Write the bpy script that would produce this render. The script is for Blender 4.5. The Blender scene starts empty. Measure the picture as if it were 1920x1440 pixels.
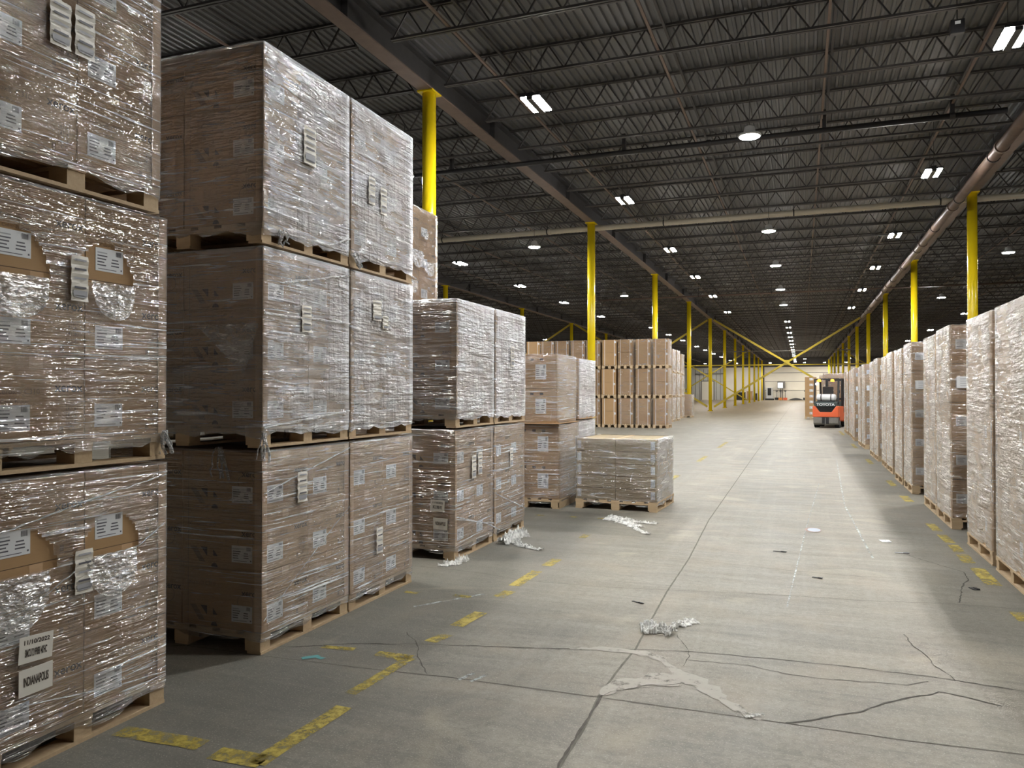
import bpy, bmesh, math, random
from mathutils import Vector, Matrix, noise
random.seed(7)
SC = bpy.context.scene
COL = SC.collection
PI = math.pi

# ---------------------------------------------------------------- camera, world, exposure
cam_d = bpy.data.cameras.new('camera')
cam_d.sensor_fit = 'HORIZONTAL'; cam_d.sensor_width = 36.0
cam_d.lens = 36.0 * 1440.0 / 1920.0
cam_d.clip_start = 0.05; cam_d.clip_end = 400
cam = bpy.data.objects.new('camera', cam_d); COL.objects.link(cam)
cam.location = (0, 0, 1.55)
cam.rotation_euler = (math.radians(90 + 0.597), 0, math.radians(20.625))
SC.camera = cam
SC.view_settings.view_transform = 'Standard'
SC.view_settings.look = 'None'
SC.view_settings.exposure = 0.28
SC.view_settings.gamma = 1.0
SC.view_settings.use_curve_mapping = False
wd = bpy.data.worlds.new('world'); SC.world = wd; wd.use_nodes = True
wd.node_tree.nodes['Background'].inputs[0].default_value = (0.5, 0.55, 0.6, 1)
wd.node_tree.nodes['Background'].inputs[1].default_value = 0.0
LAMP = 470.0        # radiance of the LED bars
LAMPC = (1.0, 0.965, 0.91, 1)

# ---------------------------------------------------------------- materials
MAT = {}
class NT:
    def __init__(s, name):
        s.m = bpy.data.materials.new(name); s.m.use_nodes = True
        s.t = s.m.node_tree; s.t.nodes.clear()
        s.out = s.n('ShaderNodeOutputMaterial'); MAT[name] = s.m
    def n(s, typ, **kw):
        nd = s.t.nodes.new(typ)
        for k, v in kw.items():
            if k.startswith('i_'):
                key = k[2:]; key = int(key) if key.isdigit() else key.replace('_', ' ')
                if hasattr(v, 'is_output') or isinstance(v, bpy.types.NodeSocket): s.t.links.new(v, nd.inputs[key])
                else: nd.inputs[key].default_value = v
            else: setattr(nd, k, v)
        return nd
    def mapping(s, scale, rot=(0, 0, 0), rnd=True, gen='Object'):
        tc = s.n('ShaderNodeTexCoord'); v = tc.outputs[gen]
        if rnd:
            oi = s.n('ShaderNodeObjectInfo')
            mu = s.n('ShaderNodeMath', operation='MULTIPLY', i_0=oi.outputs['Random'], i_1=37.0)
            va = s.n('ShaderNodeVectorMath', operation='ADD', i_0=v, i_1=mu.outputs[0]); v = va.outputs[0]
        mp = s.n('ShaderNodeMapping', i_Vector=v, i_Scale=scale, i_Rotation=rot)
        return mp.outputs[0]
    def noise(s, vec, scale, detail=3, rough=0.5, dist=0.0):
        return s.n('ShaderNodeTexNoise', i_Vector=vec, i_Scale=scale, i_Detail=detail, i_Roughness=rough, i_Distortion=dist).outputs[0]
    def ramp(s, fac, stops, interp='LINEAR'):
        r = s.n('ShaderNodeValToRGB', i_Fac=fac); r.color_ramp.interpolation = interp
        e = r.color_ramp.elements
        while len(e) > len(stops): e.remove(e[-1])
        while len(e) < len(stops): e.new(0.5)
        for el, (p, c) in zip(e, stops):
            el.position = p; el.color = c if len(c) == 4 else (*c, 1)
        return r.outputs[0]
    def mix(s, fac, a, b, mode='MIX'):
        m = s.n('ShaderNodeMix', data_type='RGBA', blend_type=mode)
        for i, v in ((0, fac), (6, a), (7, b)):
            if isinstance(v, bpy.types.NodeSocket): s.t.links.new(v, m.inputs[i])
            else: m.inputs[i].default_value = v if i == 0 or len(v) == 4 else (*v, 1)
        return m.outputs[2]
    def math(s, op, a, b=0.0, clamp=False):
        return s.n('ShaderNodeMath', operation=op, use_clamp=clamp, i_0=a, i_1=b).outputs[0]
    def bsdf(s, col, rough=0.5, metal=0.0, bump=None, bstr=0.3, bdist=0.01, spec=0.5, **kw):
        p = s.n('ShaderNodeBsdfPrincipled')
        for k, v in (('Base Color', col), ('Roughness', rough), ('Metallic', metal), ('Specular IOR Level', spec)):
            if isinstance(v, bpy.types.NodeSocket): s.t.links.new(v, p.inputs[k])
            else: p.inputs[k].default_value = (*v, 1) if k == 'Base Color' and len(v) == 3 else v
        for k, v in kw.items(): p.inputs[k.replace('_', ' ')].default_value = v
        if bump is not None:
            b = s.n('ShaderNodeBump', i_Height=bump, i_Strength=bstr, i_Distance=bdist)
            s.t.links.new(b.outputs[0], p.inputs['Normal'])
        s.t.links.new(p.outputs[0], s.out.inputs[0]); return p
def simple(name, col, rough=0.6, metal=0.0, var=0.12, vscale=6.0, bstr=0.0, spec=0.5):
    t = NT(name); v = t.mapping((1, 1, 1))
    nz = t.noise(v, vscale, 4)
    c = t.mix(nz, tuple(x * (1 - var) for x in col), tuple(min(1, x * (1 + var)) for x in col))
    t.bsdf(c, rough, metal, bump=nz if bstr else None, bstr=bstr, spec=spec)
def emit(name, col, st):
    t = NT(name); e = t.n('ShaderNodeEmission', i_Color=col, i_Strength=st)
    t.t.links.new(e.outputs[0], t.out.inputs[0])

def carton_mat(name, a, b):
    t = NT(name); v = t.mapping((1, 1, 1))
    n1 = t.noise(v, 2.5, 3); n2 = t.noise(t.mapping((2, 2, 60)), 3.0, 2)
    f = t.math('ADD', t.math('MULTIPLY', n1, 0.7), t.math('MULTIPLY', n2, 0.3))
    t.bsdf(t.mix(f, a, b), 0.72, bump=n2, bstr=0.08, spec=0.25)
carton_mat('carton_kraft', (0.34, 0.212, 0.105), (0.45, 0.29, 0.15))
carton_mat('carton_fold', (0.50, 0.33, 0.19), (0.57, 0.39, 0.23))
carton_mat('carton_light', (0.40, 0.255, 0.135), (0.49, 0.325, 0.18))
carton_mat('carton_olive', (0.30, 0.235, 0.14), (0.39, 0.31, 0.19))
simple('ink', (0.05, 0.038, 0.03), 0.7)
simple('ink_faint', (0.22, 0.14, 0.08), 0.7)
simple('label_paper', (0.72, 0.74, 0.76), 0.45, var=0.03)
simple('label_print', (0.10, 0.10, 0.12), 0.5)
simple('label_grey', (0.38, 0.39, 0.42), 0.5)
simple('placard_paper', (0.74, 0.71, 0.64), 0.5, var=0.03)
simple('black', (0.012, 0.012, 0.013), 0.5)
simple('black_plastic', (0.02, 0.02, 0.022), 0.35)
simple('strap_white', (0.78, 0.76, 0.72), 0.4)
simple('steel_dark', (0.060, 0.056, 0.056), 0.55, 0.2, var=0.3)
simple('girder_grey', (0.050, 0.048, 0.050), 0.6, 0.1, var=0.25)
simple('primer_brown', (0.15, 0.105, 0.082), 0.6, var=0.25)
simple('pipe_black', (0.028, 0.026, 0.027), 0.5, 0.2)
simple('pipe_rust', (0.13, 0.088, 0.068), 0.45, 0.1, var=0.45, vscale=3)
simple('pipe_cream', (0.50, 0.45, 0.36), 0.4, var=0.1)
simple('concrete_patch', (0.40, 0.375, 0.325), 0.75, var=0.3, vscale=25, bstr=0.3)
simple('crack_dark', (0.085, 0.078, 0.065), 0.9, var=0.5, vscale=30)
simple('joint_dark', (0.13, 0.12, 0.10), 0.9, var=0.5, vscale=20)
simple('tyre', (0.02, 0.02, 0.02), 0.8)
simple('rim_grey', (0.25, 0.25, 0.25), 0.5, 0.5)
simple('truck_orange', (0.72, 0.13, 0.045), 0.35, var=0.06)
simple('truck_grey', (0.19, 0.18, 0.16), 0.55, var=0.3, vscale=9)
simple('truck_dark', (0.035, 0.05, 0.05), 0.45)
simple('tank_white', (0.72, 0.74, 0.76), 0.25, 0.2)
simple('sticker_blue', (0.36, 0.41, 0.50), 0.4)
simple('sticker_red', (0.30, 0.20, 0.17), 0.6)
simple('blue_marking', (0.12, 0.33, 0.33), 0.8)
simple('orange_paint', (0.65, 0.25, 0.05), 0.4)
simple('yellow_machine', (0.70, 0.60, 0.08), 0.4)
simple('fixture_body', (0.55, 0.55, 0.55), 0.4, 0.3)
emit('led', LAMPC, LAMP)
emit('led_round', (0.93, 0.97, 1.0, 1), LAMP)
emit('beacon_amber', (1.0, 0.33, 0.02, 1), 7.0)
emit('screen_lit', (0.9, 0.95, 1.0, 1), 2.2)

def yellow():
    t = NT('column_yellow'); nz = t.noise(t.mapping((1, 1, 0.2)), 5.0, 4)
    c = t.mix(nz, (0.70, 0.50, 0.006), (0.83, 0.64, 0.012))
    t.bsdf(c, 0.22, bump=t.noise(t.mapping((1, 1, 0.3)), 9, 2), bstr=0.08)
    t = NT('brace_yellow'); nz = t.noise(t.mapping((1, 1, 1)), 3.0, 4)
    t.bsdf(t.mix(nz, (0.42, 0.32, 0.03), (0.60, 0.46, 0.04)), 0.4)
yellow()
def wood():
    t = NT('pallet_wood'); v = t.mapping((1.5, 14, 14)); nz = t.noise(v, 3.0, 5, 0.6, 0.5)
    big = t.noise(t.mapping((1, 1, 1)), 4.0, 2)
    c = t.mix(nz, (0.42, 0.30, 0.175), (0.68, 0.53, 0.34)); c = t.mix(t.math('MULTIPLY', big, 0.5), c, (0.30, 0.20, 0.11))
    t.bsdf(c, 0.75, bump=nz, bstr=0.2)
wood()
def film(name, haze, graze, tilt, amp=1.0, rough=0.12, zs=20.0, ys=1.5, tint=(0.86, 0.87, 0.88, 1), gl=0.10, vert=0.0, crin=0.5, fold=0.5):
    """stretch film: mostly clear, milky at grazing view, with long drawn wrinkles that catch the lamps"""
    t = NT(name)
    w = t.noise(t.mapping((ys, ys, zs), (math.radians(tilt), math.radians(tilt), 0)), 1.0, 2, 0.5, 0.5)
    w2 = t.noise(t.mapping((ys * 3, ys * 3, zs * 2.6), (math.radians(-tilt), math.radians(-tilt), 0)), 1.0, 2, 0.5, 0.8)
    cr = t.noise(t.mapping((11, 11, 22), (0.3, 0.2, 0)), 1.3, 2, 0.5, 1.0)
    big = t.noise(t.mapping((1, 1, 1.2)), 2.6, 2)
    patch = t.ramp(big, [(0.38, (0.55,) * 3), (0.62, (1.15,) * 3)])
    ln = t.noise(t.mapping((ys * 1.4, ys * 1.4, zs * 2.4), (math.radians(tilt * .7), math.radians(tilt * .7), 0)), 1.0, 3, 0.6, 0.9)
    ln = t.math('MULTIPLY', t.ramp(ln, [(0.585, (0, 0, 0)), (0.66, (1, 1, 1))]), fold)  # whitish streaks of film folds, also painting in lamp glints
    h = t.math('ADD', t.math('MULTIPLY', w, 1.0), t.math('MULTIPLY', w2, 0.40))
    h = t.math('ADD', h, t.math('MULTIPLY', cr, crin))
    if vert:
        vv = t.noise(t.mapping((26, 26, 2.0)), 1.0, 2, 0.5, 0.4)
        h = t.math('ADD', h, t.math('MULTIPLY', vv, vert))
    h = t.math('MULTIPLY', h, patch)
    bp = t.n('ShaderNodeBump', i_Height=h, i_Strength=1.0, i_Distance=0.034 * amp)
    lw = t.n('ShaderNodeLayerWeight', i_Blend=0.5)
    gloss = t.n('ShaderNodeBsdfGlossy', i_Color=(1, 1, 1, 1), i_Roughness=rough)
    t.t.links.new(bp.outputs[0], gloss.inputs['Normal'])
    dif = t.n('ShaderNodeBsdfDiffuse', i_Color=tint); t.t.links.new(bp.outputs[0], dif.inputs['Normal'])
    tr = t.n('ShaderNodeBsdfTransparent', i_Color=(0.97, 0.97, 0.97, 1))
    str_ = t.ramp(t.math('ADD', t.math('MULTIPLY', w, 0.6), t.math('MULTIPLY', w2, 0.4)), [(0.35, (0.3,) * 3), (0.68, (1.7,) * 3)])
    hz = t.math('ADD', t.math('MULTIPLY', str_, haze), t.math('MULTIPLY', t.math('POWER', lw.outputs['Facing'], 1.5), graze))
    hz = t.math('MULTIPLY', t.math('ADD', hz, ln), t.math('ADD', t.math('MULTIPLY', patch, 0.6), 0.4), clamp=True)
    m1 = t.n('ShaderNodeMixShader', i_0=hz); t.t.links.new(tr.outputs[0], m1.inputs[1]); t.t.links.new(dif.outputs[0], m1.inputs[2])
    gf = t.math('ADD', t.math('MULTIPLY', lw.outputs['Fresnel'], 0.35), gl, clamp=True)
    m2 = t.n('ShaderNodeMixShader', i_0=gf); t.t.links.new(m1.outputs[0], m2.inputs[1]); t.t.links.new(gloss.outputs[0], m2.inputs[2])
    t.t.links.new(m2.outputs[0], t.out.inputs[0])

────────

▶ Problem details:
From the listing, copy each line containing the word "that".

▶ Output:
Write the bpy script that would produce this render. The script is for Blender 4.5. The Blender scene starts empty. Measure the picture as if it were 1920x1440 pixels.
    """stretch film: mostly clear, milky at grazing view, with long drawn wrinkles that catch the lamps"""